• [SUPPLIED INFORMATION]:
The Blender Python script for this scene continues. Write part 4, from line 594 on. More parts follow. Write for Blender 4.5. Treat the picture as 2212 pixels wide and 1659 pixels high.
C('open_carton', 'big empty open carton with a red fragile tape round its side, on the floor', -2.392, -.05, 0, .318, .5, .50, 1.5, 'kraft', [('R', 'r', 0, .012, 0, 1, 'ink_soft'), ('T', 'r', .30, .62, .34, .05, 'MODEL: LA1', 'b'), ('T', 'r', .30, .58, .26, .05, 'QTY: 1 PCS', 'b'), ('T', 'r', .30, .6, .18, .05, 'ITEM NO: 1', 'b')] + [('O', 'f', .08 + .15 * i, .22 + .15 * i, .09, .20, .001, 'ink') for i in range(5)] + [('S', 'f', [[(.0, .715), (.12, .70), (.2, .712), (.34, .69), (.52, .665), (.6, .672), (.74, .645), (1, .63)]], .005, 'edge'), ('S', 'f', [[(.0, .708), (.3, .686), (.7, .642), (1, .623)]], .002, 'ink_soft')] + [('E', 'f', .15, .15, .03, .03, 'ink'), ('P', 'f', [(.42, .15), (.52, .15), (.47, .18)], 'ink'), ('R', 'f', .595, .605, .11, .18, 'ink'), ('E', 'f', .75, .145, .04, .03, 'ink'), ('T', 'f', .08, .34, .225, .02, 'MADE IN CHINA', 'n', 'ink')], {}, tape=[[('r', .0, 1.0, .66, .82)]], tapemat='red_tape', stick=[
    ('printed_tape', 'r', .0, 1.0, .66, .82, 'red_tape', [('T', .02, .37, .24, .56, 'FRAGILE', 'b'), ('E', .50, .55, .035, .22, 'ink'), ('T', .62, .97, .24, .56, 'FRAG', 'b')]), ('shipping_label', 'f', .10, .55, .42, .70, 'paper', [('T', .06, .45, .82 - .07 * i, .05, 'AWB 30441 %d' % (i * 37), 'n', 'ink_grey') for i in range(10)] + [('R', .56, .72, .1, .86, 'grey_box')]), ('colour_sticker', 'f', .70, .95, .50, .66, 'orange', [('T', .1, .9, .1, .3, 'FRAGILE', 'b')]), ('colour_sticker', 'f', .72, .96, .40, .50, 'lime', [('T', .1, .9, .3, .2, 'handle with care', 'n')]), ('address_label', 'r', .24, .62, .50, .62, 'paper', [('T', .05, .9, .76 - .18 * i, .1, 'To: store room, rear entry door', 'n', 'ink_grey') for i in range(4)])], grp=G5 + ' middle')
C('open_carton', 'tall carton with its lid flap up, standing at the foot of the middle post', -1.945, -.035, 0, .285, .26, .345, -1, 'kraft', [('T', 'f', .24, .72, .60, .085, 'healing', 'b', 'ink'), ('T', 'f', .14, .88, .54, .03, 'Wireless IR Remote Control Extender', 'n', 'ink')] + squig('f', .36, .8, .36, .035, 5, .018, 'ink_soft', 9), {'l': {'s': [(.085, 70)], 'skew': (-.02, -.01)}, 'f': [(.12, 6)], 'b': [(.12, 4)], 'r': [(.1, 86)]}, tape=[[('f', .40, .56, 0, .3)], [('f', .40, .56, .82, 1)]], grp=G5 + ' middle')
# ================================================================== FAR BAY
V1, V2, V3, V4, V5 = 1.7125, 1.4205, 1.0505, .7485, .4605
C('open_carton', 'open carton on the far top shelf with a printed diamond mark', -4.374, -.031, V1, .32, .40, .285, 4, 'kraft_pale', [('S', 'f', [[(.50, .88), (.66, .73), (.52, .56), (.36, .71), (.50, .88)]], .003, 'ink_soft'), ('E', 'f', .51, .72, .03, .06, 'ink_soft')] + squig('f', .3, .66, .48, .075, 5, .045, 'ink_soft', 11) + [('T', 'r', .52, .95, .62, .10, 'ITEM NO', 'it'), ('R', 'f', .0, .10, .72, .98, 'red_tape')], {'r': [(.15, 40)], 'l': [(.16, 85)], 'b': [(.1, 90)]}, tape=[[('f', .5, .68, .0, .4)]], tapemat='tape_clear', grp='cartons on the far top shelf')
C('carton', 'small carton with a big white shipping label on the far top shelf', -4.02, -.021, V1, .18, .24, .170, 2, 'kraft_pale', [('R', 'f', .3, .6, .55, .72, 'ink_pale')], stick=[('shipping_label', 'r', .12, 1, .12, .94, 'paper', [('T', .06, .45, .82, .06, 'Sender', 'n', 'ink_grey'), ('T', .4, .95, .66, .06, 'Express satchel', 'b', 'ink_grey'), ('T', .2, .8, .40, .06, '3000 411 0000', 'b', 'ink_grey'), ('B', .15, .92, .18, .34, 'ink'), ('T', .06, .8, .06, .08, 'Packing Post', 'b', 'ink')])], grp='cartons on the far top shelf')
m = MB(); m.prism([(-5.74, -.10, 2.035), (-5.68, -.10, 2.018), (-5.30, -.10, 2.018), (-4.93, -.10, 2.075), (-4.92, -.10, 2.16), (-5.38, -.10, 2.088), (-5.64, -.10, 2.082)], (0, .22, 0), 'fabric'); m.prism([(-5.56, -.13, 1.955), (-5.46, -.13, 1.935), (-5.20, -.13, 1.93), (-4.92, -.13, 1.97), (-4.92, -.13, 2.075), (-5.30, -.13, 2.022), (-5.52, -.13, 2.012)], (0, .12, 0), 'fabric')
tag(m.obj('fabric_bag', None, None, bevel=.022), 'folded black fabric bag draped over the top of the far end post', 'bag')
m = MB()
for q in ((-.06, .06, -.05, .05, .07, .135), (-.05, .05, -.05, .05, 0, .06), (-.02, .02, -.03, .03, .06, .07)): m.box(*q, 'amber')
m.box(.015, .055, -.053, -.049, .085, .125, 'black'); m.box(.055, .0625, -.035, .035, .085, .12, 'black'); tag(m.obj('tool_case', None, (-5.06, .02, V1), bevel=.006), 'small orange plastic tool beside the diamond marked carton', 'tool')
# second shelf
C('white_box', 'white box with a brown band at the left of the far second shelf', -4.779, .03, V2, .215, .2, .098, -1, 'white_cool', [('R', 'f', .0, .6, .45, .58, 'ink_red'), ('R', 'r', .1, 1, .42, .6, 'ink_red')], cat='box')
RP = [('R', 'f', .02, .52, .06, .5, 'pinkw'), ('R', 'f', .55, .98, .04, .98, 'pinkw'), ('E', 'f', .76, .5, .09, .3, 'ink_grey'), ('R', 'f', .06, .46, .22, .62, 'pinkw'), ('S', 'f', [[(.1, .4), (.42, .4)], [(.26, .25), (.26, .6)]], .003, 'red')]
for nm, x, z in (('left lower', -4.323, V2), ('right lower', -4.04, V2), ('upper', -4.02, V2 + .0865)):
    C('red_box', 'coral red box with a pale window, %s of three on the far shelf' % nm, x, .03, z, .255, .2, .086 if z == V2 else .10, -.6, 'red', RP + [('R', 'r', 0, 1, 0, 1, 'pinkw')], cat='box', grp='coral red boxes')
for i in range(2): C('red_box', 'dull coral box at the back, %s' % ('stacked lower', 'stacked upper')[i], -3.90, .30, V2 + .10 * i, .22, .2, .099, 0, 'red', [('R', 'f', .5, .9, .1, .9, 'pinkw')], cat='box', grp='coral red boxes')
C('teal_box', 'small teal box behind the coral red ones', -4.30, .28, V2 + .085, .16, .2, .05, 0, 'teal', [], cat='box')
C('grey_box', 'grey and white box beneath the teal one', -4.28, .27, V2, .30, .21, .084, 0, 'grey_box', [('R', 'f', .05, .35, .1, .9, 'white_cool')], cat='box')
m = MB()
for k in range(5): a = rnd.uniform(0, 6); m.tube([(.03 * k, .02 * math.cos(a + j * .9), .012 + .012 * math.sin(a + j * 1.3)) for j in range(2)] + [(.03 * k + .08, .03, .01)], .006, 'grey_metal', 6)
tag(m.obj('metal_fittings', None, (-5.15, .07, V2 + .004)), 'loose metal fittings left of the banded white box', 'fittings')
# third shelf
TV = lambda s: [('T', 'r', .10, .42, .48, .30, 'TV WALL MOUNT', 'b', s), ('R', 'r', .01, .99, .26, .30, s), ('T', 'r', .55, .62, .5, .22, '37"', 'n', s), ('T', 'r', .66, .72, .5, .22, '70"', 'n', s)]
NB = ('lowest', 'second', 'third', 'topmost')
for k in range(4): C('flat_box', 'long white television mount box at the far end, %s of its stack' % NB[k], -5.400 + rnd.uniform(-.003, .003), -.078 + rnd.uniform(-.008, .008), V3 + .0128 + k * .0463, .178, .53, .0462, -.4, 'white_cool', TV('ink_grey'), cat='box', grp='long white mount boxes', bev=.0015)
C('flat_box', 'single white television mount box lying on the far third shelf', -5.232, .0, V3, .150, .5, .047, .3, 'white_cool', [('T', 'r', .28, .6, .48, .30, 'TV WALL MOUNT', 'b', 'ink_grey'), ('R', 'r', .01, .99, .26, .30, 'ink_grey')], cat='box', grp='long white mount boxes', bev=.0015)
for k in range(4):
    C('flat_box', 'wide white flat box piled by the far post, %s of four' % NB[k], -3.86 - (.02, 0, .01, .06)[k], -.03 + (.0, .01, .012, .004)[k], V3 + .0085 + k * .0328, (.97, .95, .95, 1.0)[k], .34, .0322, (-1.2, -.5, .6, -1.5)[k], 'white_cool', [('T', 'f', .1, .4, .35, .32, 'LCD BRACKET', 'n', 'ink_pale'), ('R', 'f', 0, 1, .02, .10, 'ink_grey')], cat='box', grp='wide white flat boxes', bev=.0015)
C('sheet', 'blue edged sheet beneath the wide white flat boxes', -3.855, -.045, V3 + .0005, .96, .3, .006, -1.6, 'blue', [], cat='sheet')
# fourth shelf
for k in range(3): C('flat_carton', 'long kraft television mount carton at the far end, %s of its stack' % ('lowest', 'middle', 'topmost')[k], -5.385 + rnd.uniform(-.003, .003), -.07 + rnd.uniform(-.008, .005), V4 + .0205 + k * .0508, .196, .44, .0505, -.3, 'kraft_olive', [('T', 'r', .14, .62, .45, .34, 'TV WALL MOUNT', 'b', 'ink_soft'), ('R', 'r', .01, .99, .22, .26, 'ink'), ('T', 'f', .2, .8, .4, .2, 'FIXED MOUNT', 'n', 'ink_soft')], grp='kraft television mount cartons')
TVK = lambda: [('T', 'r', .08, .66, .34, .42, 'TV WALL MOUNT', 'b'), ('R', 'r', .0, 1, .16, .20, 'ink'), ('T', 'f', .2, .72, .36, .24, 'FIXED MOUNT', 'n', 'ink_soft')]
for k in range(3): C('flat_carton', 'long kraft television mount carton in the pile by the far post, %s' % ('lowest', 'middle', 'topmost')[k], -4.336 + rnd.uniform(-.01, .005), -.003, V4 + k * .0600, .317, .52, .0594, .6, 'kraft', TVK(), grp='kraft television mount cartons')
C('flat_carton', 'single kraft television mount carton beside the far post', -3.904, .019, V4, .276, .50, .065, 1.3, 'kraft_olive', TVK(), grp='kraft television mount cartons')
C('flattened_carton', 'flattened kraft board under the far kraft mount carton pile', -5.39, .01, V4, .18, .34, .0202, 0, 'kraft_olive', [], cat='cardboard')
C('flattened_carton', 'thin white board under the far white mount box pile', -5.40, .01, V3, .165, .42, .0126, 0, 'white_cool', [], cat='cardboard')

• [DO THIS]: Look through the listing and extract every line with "wide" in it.

• [ANSWER IN FULL]:
The Blender Python script for this scene continues. Write part 4, from line 594 on. More parts follow. Write for Blender 4.5. Treat the picture as 2212 pixels wide and 1659 pixels high.
    C('flat_box', 'wide white flat box piled by the far post, %s of four' % NB[k], -3.86 - (.02, 0, .01, .06)[k], -.03 + (.0, .01, .012, .004)[k], V3 + .0085 + k * .0328, (.97, .95, .95, 1.0)[k], .34, .0322, (-1.2, -.5, .6, -1.5)[k], 'white_cool', [('T', 'f', .1, .4, .35, .32, 'LCD BRACKET', 'n', 'ink_pale'), ('R', 'f', 0, 1, .02, .10, 'ink_grey')], cat='box', grp='wide white flat boxes', bev=.0015)
C('sheet', 'blue edged sheet beneath the wide white flat boxes', -3.855, -.045, V3 + .0005, .96, .3, .006, -1.6, 'blue', [], cat='sheet')